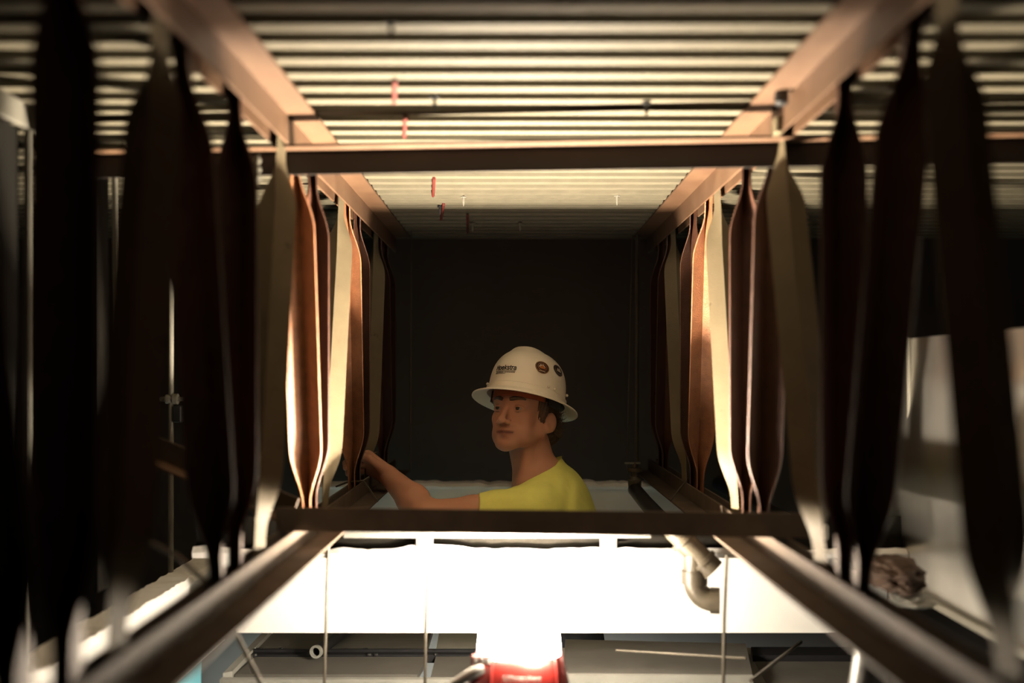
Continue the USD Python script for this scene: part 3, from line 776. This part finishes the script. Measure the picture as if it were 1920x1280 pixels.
# ears
for s in (-1, 1):
    f0_, l0_ = np.array([0.91, -s * 0.41, 0.0]), np.array([0.41, s * 0.91, 0.0])
    RE = np.stack([f0_ @ RH, l0_ @ RH, np.array([0, 0, 1.0]) @ RH])
    E = _hd(-0.014, s * 0.0815, -0.026)
    add(s_ell(E, (0.0205, 0.0075, 0.0285), RE), 0.005)
    add(s_cone(_hd(-0.006, s * 0.077, -0.045), _hd(-0.008, s * 0.077, -0.050), 0.0075, 0.006), 0.006)
    add(s_ell(E + l0_ @ RH * 0.0085 + _hd(0.002, 0, 0.002), (0.0125, 0.0060, 0.0190), RE), 0.004, "s")
    add(s_cone(E + l0_ @ RH * 0.003 + f0_ @ RH * -0.009 + _hd(0, 0, 0.012), E + l0_ @ RH * 0.003 + f0_ @ RH * -0.008 + _hd(0, 0, -0.012), 0.0030, 0.0028), 0.003)
    add(s_ell(_hd(0.000, s * 0.0770, -0.026), (0.0055, 0.004, 0.007), RH), 0.004)
# neck, trunk and arms
hd = _hd
nb = mm(1006, 896, 3.23)
add(s_cone(hd(-0.028, 0, -0.055), nb, 0.056, 0.061), 0.022)
add(s_cone(hd(0.004, 0.030, -0.085), mm(985, 900, 3.16), 0.020, 0.017), 0.02)
SHL, SHR = mm(996, 960, 3.04), mm(1042, 946, 3.42)
trunk = [("u", s_cone(mm(1006, 906, 3.23), SHL + (0.01, 0.02, 0.005), 0.046, 0.050), 0.04),
         ("u", s_cone(mm(1016, 906, 3.23), SHR, 0.046, 0.050), 0.04),
         ("u", s_ell(mm(1033, 990, 3.22), (0.112, 0.165, 0.17)), 0.05),
         ("u", s_ell(mm(1048, 1150, 3.22), (0.105, 0.145, 0.19)), 0.06),
         ("u", s_ell(mm(1050, 1270, 3.22), (0.112, 0.160, 0.12)), 0.05),
         ("u", s_cone(mm(1052, 925, 3.26), mm(1070, 990, 3.26), 0.042, 0.060), 0.05)]
head += trunk
ELB, WRI = mm(800, 962, 3.03), mm(730, 893, 3.165)
ELR, WRR = mm(1075, 1120, 3.46), mm(1010, 1235, 3.30)
arms = [("u", s_cone(SHL, SHL * 0.45 + ELB * 0.55, 0.054, 0.043), 0.03), ("u", s_cone(SHL * 0.45 + ELB * 0.55, ELB, 0.042, 0.034), 0.02),
        ("u", s_cone(ELB, ELB * 0.65 + WRI * 0.35, 0.034, 0.040), 0.02), ("u", s_cone(ELB * 0.65 + WRI * 0.35, WRI, 0.040, 0.027), 0.02),
        ("u", s_cone(SHR, ELR, 0.054, 0.039), 0.03), ("u", s_cone(ELR, WRR, 0.040, 0.027), 0.02)]
head += arms
def hand(w, fwd, curl, across, s=1):
    """Palm, four unequal fingers that bend twice towards curl, and a thumb from the side of the palm."""
    fwd = fwd / np.linalg.norm(fwd); curl = curl - fwd * (curl @ fwd); curl /= np.linalg.norm(curl)
    ac = np.cross(fwd, curl); ac *= np.sign(ac @ across)
    out = []
    kn = [w + fwd * (0.086 - 0.004 * abs(i - 1)) + ac * (0.030 - 0.0205 * i) for i in range(4)]
    for i in range(4):
        out.append(("u", s_cone(w + ac * (0.016 - 0.011 * i), kn[i], 0.0155, 0.0115), 0.012))
    for i, L in enumerate((0.92, 1.0, 0.95, 0.76)):
        a, d = kn[i], None
        for seg, (ln, an) in enumerate(((0.044, 38), (0.027, 98), (0.022, 140))):
            t = math.radians(an); b = a + (fwd * math.cos(t) + curl * math.sin(t)) * ln * L
            out.append(("u", s_cone(a, b, 0.0092 - 0.0008 * seg, 0.0084 - 0.0008 * seg), 0.003)); a = b
    t0 = w + fwd * 0.022 + ac * 0.022 + curl * 0.008
    t1 = t0 + fwd * 0.030 + ac * 0.028 + curl * 0.018; t2 = t1 + fwd * 0.026 + ac * 0.004 + curl * 0.018; t3 = t2 + fwd * 0.014 + curl * 0.018 - ac * 0.006
    out += [("u", s_cone(t0, t1, 0.015, 0.0115), 0.010), ("u", s_cone(t1, t2, 0.0105, 0.0098), 0.004), ("u", s_cone(t2, t3, 0.0098, 0.0085), 0.004)]
    return out
KN = mm(691, 866, 3.215)
head += hand(WRI, KN - WRI, np.array([-0.75, -0.55, -0.35]), np.array([0.2, -0.6, 0.8]))
head += hand(WRR, np.array([-0.3, -0.3, -1.0]), np.array([-0.8, -0.3, 0.2]), np.array([-0.4, -0.9, 0]))
CELL = 0.0029
body = mesh_field(head, CELL)
trimesh.smoothing.filter_taubin(body, iterations=3)

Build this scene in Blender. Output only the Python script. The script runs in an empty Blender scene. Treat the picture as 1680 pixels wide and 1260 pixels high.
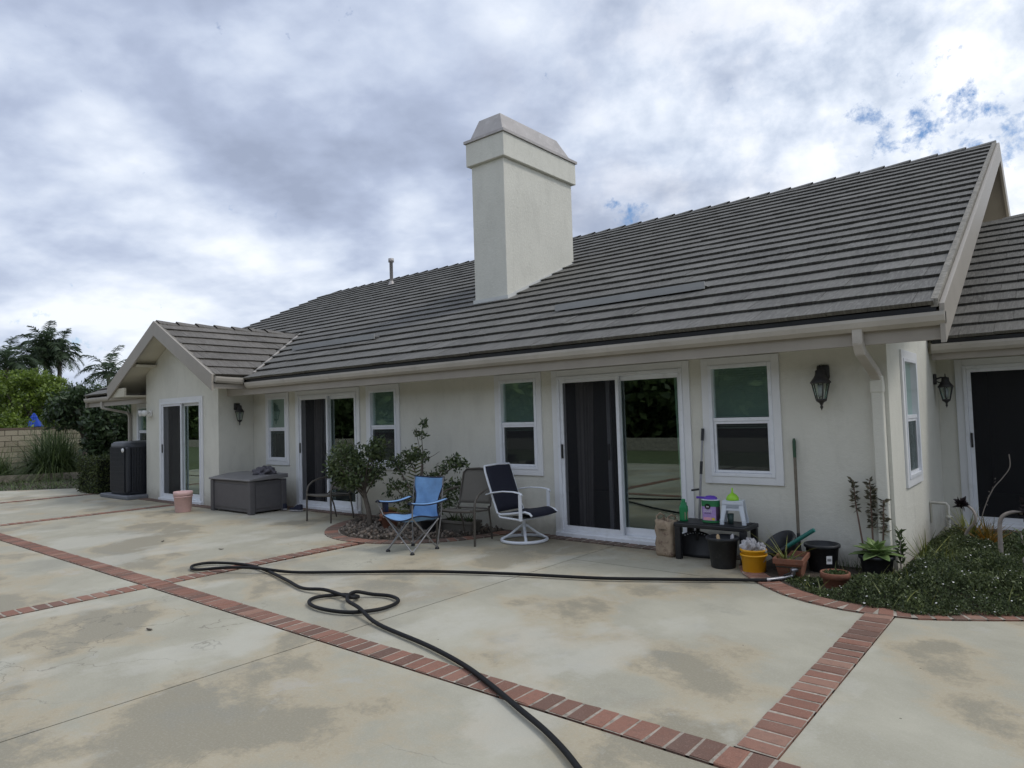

---

__EXERCISE REQUIREMENTS__
The data should be printed again unchanged; leave its pictures out.

__RESULT FOR THIS TASK__
Continue the USD Python script for this scene: part 3, from line 776. This part finishes the script. Measure the picture as if it were 1920x1280 pixels.
# ears
for s in (-1, 1):
    f0_, l0_ = np.array([0.91, -s * 0.41, 0.0]), np.array([0.41, s * 0.91, 0.0])
    RE = np.stack([f0_ @ RH, l0_ @ RH, np.array([0, 0, 1.0]) @ RH])
    E = _hd(-0.014, s * 0.0815, -0.026)
    add(s_ell(E, (0.0205, 0.0075, 0.0285), RE), 0.005)
    add(s_cone(_hd(-0.006, s * 0.077, -0.045), _hd(-0.008, s * 0.077, -0.050), 0.0075, 0.006), 0.006)
    add(s_ell(E + l0_ @ RH * 0.0085 + _hd(0.002, 0, 0.002), (0.0125, 0.0060, 0.0190), RE), 0.004, "s")
    add(s_cone(E + l0_ @ RH * 0.003 + f0_ @ RH * -0.009 + _hd(0, 0, 0.012), E + l0_ @ RH * 0.003 + f0_ @ RH * -0.008 + _hd(0, 0, -0.012), 0.0030, 0.0028), 0.003)
    add(s_ell(_hd(0.000, s * 0.0770, -0.026), (0.0055, 0.004, 0.007), RH), 0.004)
# neck, trunk and arms
hd = _hd
nb = mm(1006, 896, 3.23)
add(s_cone(hd(-0.028, 0, -0.055), nb, 0.056, 0.061), 0.022)
add(s_cone(hd(0.004, 0.030, -0.085), mm(985, 900, 3.16), 0.020, 0.017), 0.02)
SHL, SHR = mm(996, 960, 3.04), mm(1042, 946, 3.42)
trunk = [("u", s_cone(mm(1006, 906, 3.23), SHL + (0.01, 0.02, 0.005), 0.046, 0.050), 0.04),
         ("u", s_cone(mm(1016, 906, 3.23), SHR, 0.046, 0.050), 0.04),
         ("u", s_ell(mm(1033, 990, 3.22), (0.112, 0.165, 0.17)), 0.05),
         ("u", s_ell(mm(1048, 1150, 3.22), (0.105, 0.145, 0.19)), 0.06),
         ("u", s_ell(mm(1050, 1270, 3.22), (0.112, 0.160, 0.12)), 0.05),
         ("u", s_cone(mm(1052, 925, 3.26), mm(1070, 990, 3.26), 0.042, 0.060), 0.05)]
head += trunk
ELB, WRI = mm(800, 962, 3.03), mm(730, 893, 3.165)
ELR, WRR = mm(1075, 1120, 3.46), mm(1010, 1235, 3.30)
arms = [("u", s_cone(SHL, SHL * 0.45 + ELB * 0.55, 0.054, 0.043), 0.03), ("u", s_cone(SHL * 0.45 + ELB * 0.55, ELB, 0.042, 0.034), 0.02),
        ("u", s_cone(ELB, ELB * 0.65 + WRI * 0.35, 0.034, 0.040), 0.02), ("u", s_cone(ELB * 0.65 + WRI * 0.35, WRI, 0.040, 0.027), 0.02),
        ("u", s_cone(SHR, ELR, 0.054, 0.039), 0.03), ("u", s_cone(ELR, WRR, 0.040, 0.027), 0.02)]
head += arms
def hand(w, fwd, curl, across, s=1):
    """Palm, four unequal fingers that bend twice towards curl, and a thumb from the side of the palm."""
    fwd = fwd / np.linalg.norm(fwd); curl = curl - fwd * (curl @ fwd); curl /= np.linalg.norm(curl)
    ac = np.cross(fwd, curl); ac *= np.sign(ac @ across)
    out = []
    kn = [w + fwd * (0.086 - 0.004 * abs(i - 1)) + ac * (0.030 - 0.0205 * i) for i in range(4)]
    for i in range(4):
        out.append(("u", s_cone(w + ac * (0.016 - 0.011 * i), kn[i], 0.0155, 0.0115), 0.012))
    for i, L in enumerate((0.92, 1.0, 0.95, 0.76)):
        a, d = kn[i], None
        for seg, (ln, an) in enumerate(((0.044, 38), (0.027, 98), (0.022, 140))):
            t = math.radians(an); b = a + (fwd * math.cos(t) + curl * math.sin(t)) * ln * L
            out.append(("u", s_cone(a, b, 0.0092 - 0.0008 * seg, 0.0084 - 0.0008 * seg), 0.003)); a = b
    t0 = w + fwd * 0.022 + ac * 0.022 + curl * 0.008
    t1 = t0 + fwd * 0.030 + ac * 0.028 + curl * 0.018; t2 = t1 + fwd * 0.026 + ac * 0.004 + curl * 0.018; t3 = t2 + fwd * 0.014 + curl * 0.018 - ac * 0.006
    out += [("u", s_cone(t0, t1, 0.015, 0.0115), 0.010), ("u", s_cone(t1, t2, 0.0105, 0.0098), 0.004), ("u", s_cone(t2, t3, 0.0098, 0.0085), 0.004)]
    return out
KN = mm(691, 866, 3.215)
head += hand(WRI, KN - WRI, np.array([-0.75, -0.55, -0.35]), np.array([0.2, -0.6, 0.8]))
head += hand(WRR, np.array([-0.3, -0.3, -1.0]), np.array([-0.8, -0.3, 0.2]), np.array([-0.4, -0.9, 0]))
CELL = 0.0029
body = mesh_field(head, CELL)
trimesh.smoothing.filter_taubin(body, iterations=3)

Build this scene in Blender. Output only the Python script. The script runs in an empty Blender scene. Treat the picture as 1680 pixels wide and 1260 pixels high.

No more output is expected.